Reflection on the Lectionary Sunday 11th June 2023

1 Corinthians 12:12-27

We are all part of the one body of Christ and we are all mutually dependent upon each other.

The illustration that Paul writing to the Corinthians uses of the human body perfectly describes this point. Take a look at each other the human body is amazing, and each part of the body has its own part to play, and yet it all works together much of the time very well.

Imagine that you are a foot. What does a foot do? Does a foot do all the same stuff that a hand does? Should a foot feel bad if it can’t do the things a hand can do? What about an eye? What does an eye do?
Can it do the things an ear can do?
What about the nose? What if the whole body was a big nose? Would we be able to do all the things our body needs to do?

The human body is made up of different parts all contributing in a unique way. And so in being together in the life of the church, we need one another, and each other’s different gifts. For each of us as individuals, as human beings, we need to be connected to one another, we need to be in community for our own wholeness and wellbeing. MHA strives to bring people together, particularly those who feel most isolated, celebrating differences, and enjoying one another’s different gifts.

Whilst there are differences across the generations, whether we are young, old or somewhere in between, we each share a core need to feel valued and recognised.

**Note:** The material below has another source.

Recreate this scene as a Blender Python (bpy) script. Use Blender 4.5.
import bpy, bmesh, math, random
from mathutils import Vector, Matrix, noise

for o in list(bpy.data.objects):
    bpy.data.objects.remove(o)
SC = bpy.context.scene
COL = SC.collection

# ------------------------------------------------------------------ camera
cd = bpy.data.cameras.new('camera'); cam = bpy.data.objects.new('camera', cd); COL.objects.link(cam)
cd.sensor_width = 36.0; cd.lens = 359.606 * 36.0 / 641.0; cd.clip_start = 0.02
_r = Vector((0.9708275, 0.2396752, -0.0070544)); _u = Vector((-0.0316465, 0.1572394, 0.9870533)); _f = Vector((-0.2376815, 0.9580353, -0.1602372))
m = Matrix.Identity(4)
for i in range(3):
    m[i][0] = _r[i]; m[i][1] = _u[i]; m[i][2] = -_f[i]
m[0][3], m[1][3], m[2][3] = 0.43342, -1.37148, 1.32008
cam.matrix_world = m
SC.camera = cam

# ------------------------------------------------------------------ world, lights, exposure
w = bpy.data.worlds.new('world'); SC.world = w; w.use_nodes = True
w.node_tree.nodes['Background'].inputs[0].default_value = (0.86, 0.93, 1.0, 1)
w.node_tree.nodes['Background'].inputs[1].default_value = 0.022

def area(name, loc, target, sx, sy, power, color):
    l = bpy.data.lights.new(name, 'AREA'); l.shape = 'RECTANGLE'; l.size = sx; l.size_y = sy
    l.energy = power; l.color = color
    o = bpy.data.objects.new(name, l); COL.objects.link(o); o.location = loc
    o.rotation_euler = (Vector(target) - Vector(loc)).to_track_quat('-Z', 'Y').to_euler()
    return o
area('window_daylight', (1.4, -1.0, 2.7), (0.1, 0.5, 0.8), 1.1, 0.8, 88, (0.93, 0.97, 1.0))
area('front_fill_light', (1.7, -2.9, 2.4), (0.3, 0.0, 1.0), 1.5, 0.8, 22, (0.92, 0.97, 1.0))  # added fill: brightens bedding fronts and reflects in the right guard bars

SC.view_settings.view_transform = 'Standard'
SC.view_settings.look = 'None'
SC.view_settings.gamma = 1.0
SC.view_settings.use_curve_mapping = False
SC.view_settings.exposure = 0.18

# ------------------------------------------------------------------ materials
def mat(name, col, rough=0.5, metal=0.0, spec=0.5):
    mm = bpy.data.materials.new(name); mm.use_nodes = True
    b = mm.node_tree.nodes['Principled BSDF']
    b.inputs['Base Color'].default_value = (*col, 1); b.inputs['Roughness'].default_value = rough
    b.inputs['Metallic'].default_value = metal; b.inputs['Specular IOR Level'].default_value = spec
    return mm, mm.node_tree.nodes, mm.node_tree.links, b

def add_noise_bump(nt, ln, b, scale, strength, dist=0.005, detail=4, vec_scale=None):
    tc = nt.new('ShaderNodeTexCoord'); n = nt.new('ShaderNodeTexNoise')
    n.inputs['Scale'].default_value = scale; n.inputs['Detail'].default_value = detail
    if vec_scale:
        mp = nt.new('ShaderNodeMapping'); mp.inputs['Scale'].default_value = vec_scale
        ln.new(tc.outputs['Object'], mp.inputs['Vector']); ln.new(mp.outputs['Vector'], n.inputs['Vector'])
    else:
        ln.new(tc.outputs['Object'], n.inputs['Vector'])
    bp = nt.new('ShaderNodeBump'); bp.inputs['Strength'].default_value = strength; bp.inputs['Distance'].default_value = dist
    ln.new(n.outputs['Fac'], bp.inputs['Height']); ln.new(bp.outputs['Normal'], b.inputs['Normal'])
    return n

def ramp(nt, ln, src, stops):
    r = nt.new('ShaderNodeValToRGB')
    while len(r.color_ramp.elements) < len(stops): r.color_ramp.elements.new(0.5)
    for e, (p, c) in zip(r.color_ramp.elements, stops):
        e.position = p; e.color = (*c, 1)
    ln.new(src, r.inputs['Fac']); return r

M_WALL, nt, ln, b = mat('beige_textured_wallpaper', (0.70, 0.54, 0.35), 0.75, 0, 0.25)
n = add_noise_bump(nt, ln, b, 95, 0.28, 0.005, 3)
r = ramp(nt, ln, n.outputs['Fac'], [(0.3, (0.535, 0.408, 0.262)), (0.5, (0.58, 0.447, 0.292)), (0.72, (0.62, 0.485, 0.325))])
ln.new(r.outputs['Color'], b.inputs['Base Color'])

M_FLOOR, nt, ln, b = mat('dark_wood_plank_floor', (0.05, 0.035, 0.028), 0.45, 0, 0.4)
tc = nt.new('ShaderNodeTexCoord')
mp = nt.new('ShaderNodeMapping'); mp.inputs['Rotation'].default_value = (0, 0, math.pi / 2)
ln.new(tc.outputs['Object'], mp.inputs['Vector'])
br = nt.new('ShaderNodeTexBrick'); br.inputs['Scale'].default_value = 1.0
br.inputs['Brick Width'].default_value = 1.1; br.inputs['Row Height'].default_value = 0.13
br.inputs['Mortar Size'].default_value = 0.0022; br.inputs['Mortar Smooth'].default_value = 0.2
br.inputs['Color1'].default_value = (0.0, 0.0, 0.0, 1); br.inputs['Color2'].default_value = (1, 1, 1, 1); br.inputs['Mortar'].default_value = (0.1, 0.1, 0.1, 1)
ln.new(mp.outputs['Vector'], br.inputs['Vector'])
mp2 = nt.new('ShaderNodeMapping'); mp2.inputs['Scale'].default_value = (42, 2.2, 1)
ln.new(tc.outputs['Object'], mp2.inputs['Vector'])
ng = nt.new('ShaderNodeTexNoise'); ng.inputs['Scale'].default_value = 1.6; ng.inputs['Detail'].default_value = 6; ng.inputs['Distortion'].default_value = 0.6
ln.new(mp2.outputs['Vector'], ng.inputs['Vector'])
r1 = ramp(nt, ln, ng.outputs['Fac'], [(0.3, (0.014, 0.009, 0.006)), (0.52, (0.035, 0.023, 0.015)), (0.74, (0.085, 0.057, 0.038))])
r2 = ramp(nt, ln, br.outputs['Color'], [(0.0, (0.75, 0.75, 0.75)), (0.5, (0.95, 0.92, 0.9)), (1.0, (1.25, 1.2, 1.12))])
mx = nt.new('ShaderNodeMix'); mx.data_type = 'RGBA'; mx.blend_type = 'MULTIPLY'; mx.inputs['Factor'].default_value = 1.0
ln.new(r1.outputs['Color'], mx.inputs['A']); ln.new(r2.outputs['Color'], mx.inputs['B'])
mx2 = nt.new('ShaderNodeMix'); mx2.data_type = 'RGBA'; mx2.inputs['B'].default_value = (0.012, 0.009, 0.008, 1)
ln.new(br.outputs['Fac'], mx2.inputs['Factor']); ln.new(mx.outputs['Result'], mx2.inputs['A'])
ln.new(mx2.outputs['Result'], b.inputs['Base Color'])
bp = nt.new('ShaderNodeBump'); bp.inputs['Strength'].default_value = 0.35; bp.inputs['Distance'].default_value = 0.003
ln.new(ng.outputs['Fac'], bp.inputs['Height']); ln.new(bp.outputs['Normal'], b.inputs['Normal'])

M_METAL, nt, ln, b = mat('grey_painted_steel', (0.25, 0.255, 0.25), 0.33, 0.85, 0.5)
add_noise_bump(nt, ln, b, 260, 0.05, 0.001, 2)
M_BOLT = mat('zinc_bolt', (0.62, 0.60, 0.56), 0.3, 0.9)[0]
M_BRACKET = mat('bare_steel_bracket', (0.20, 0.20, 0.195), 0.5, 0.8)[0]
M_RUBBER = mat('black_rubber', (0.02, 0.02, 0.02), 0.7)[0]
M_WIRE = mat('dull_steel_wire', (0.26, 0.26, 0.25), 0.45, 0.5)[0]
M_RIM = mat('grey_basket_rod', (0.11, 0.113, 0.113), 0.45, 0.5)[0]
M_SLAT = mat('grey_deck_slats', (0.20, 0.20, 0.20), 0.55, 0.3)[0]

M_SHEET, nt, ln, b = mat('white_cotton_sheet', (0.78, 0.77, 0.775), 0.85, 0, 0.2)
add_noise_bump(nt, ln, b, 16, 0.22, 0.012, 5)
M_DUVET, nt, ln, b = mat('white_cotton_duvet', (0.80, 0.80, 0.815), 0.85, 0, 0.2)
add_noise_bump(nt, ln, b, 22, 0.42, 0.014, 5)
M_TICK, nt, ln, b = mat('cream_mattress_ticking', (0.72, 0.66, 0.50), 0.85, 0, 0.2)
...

It’s not that we can’t survive without one another, we can and people do. But for some, the waiting in hope for a knock on the door or the phone to ring, can become lonely and isolating. Being church is including those who feel lonely and isolated and holding out for the fullness of life that Jesus spoke of.
When our churches were closed, many of us experienced isolation for ourselves. When community groups closed, and care homes closed to visitors, we learnt the negative impact that loneliness and isolation had on people’s mental and physical health.

  All over MHA, generations are coming together whether it is to garden, or dance, play games or learn a skill, at the same time negative stereotypes and ageism are combatted.
There is increased feeling of purpose as individuals, younger and older, serve as teacher, mentor or even a grandparent/grandchild to someone who may not otherwise have that tie.

 Research has shown that intergenerational activity builds confidence, self-worth and overall well-being to individual lives. In some ways our reading today is very simple, we need each other, of course we do. But just as Paul had to remind his readers of this simple truth, so do we today.
We’ve all seen stories relating to the crisis in social care and the lack of carers. Which make this wonderful vision of this mutual dependency on each other an unmet reality lived out in our society. MHA continue to be a leading voice in campaigning for fairness in social care. You too can add your voice and be involved.

As a church we are called to speak up for those being too heavily depended on. For society to work, we rely on the essential workers, yet these essential workers are often unseen and poorly paid. MHA believes strongly that carers should be seen, valued and rewarded for the vital work they do.

Prayer: May we each be given the confidence to know the part that we have within the body of Christ, may we be open to receive from each other the things that God has for each of us, so that all people of all ages can find connection, purpose, learning and wellbeing.